Valerio: La difficoltà principale è stata l’ostacolo della lingua con gli eredi di Di Donato, durante le varie riunioni, tenutesi via Skype, le difficoltà di comprensione hanno allungato i tempi anche, e soprattutto, per la fiducia, che si doveva instaurare con gli stessi. Purtroppo gli eredi erano “scottati” da varie vicissitudini che avevano visto questo testo sfortunato in Italia: dalla traduzione incompleta e vetusta, dalla distribuzione che il testo non aveva avuto, alla mancanza di rilievo a livello nazionale. Sono stati mesi di trattative lunghe in cui abbiamo dovuto e voluto dimostrare che il nostro progetto e la nostra casa editrice ha aspirazioni alte e che avremmo trattato quest’opera con tutto l’amore, la passione e l’impegno che meritava e che merita. Credo che tutti gli articoli su le testate nazionali e giornali importanti lo stiano dimostrando appieno.
Silvia: Volutamente ho solo accennato alla vita di Pietro Di Donato, soprattutto alle sue persecuzioni politiche, in quanto comunista nell’America di Sacco e Vanzetti, per lasciare a te questo onore, visto che insieme ad Adria e Dario avete fatto una scrupolosa ricerca.

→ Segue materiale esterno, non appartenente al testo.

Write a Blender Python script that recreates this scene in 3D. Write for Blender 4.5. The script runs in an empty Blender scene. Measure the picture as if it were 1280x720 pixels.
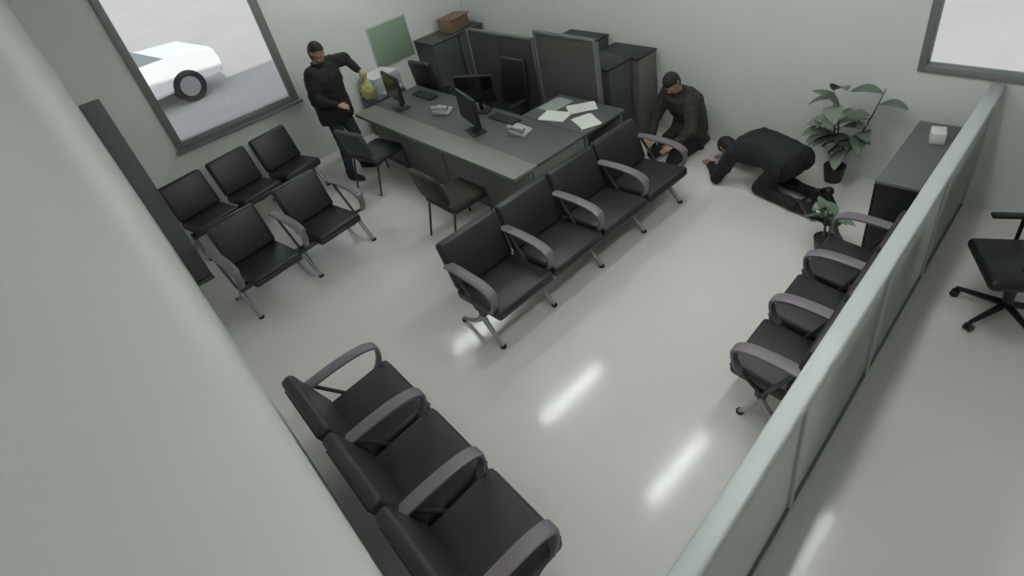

Valerio: Pietro Di Donato è stato un proletario e un operaio, un uomo che ha saputo per tutta la sua vita cosa voleva dire lavorare con sangue e il sudore e rischiare la vita tutti i giorni, non solo per pochi soldi, per il lavoro ma per la vita stessa. Sapeva quanto il capitalismo creava, ogni giorno, nuovi schiavi e quanto le comunità e le persone potevano e facevano una nazione. Non i soldi, non la politica ma il popolo. Per questo Pietro Di Donato è stato un uomo scomodo in patria (con le censure e l’oscurantismo) e all’estero (nella terra del capitalismo più spietato) Pietro Di Donato è stato il primo fra gli ultimi, l’ultimo di una generazione che stava sparendo sotto le macerie del capitale. Un comunista che, senza accorgersene in vita, ha spiattellato in faccia al mondo (letterario e non solo) quanto il sacrificio degli uomini può essere croce.
Ringraziamo questi giovani e coraggiosi editori, per il loro prezioso lavoro del quale torneremo a parlare.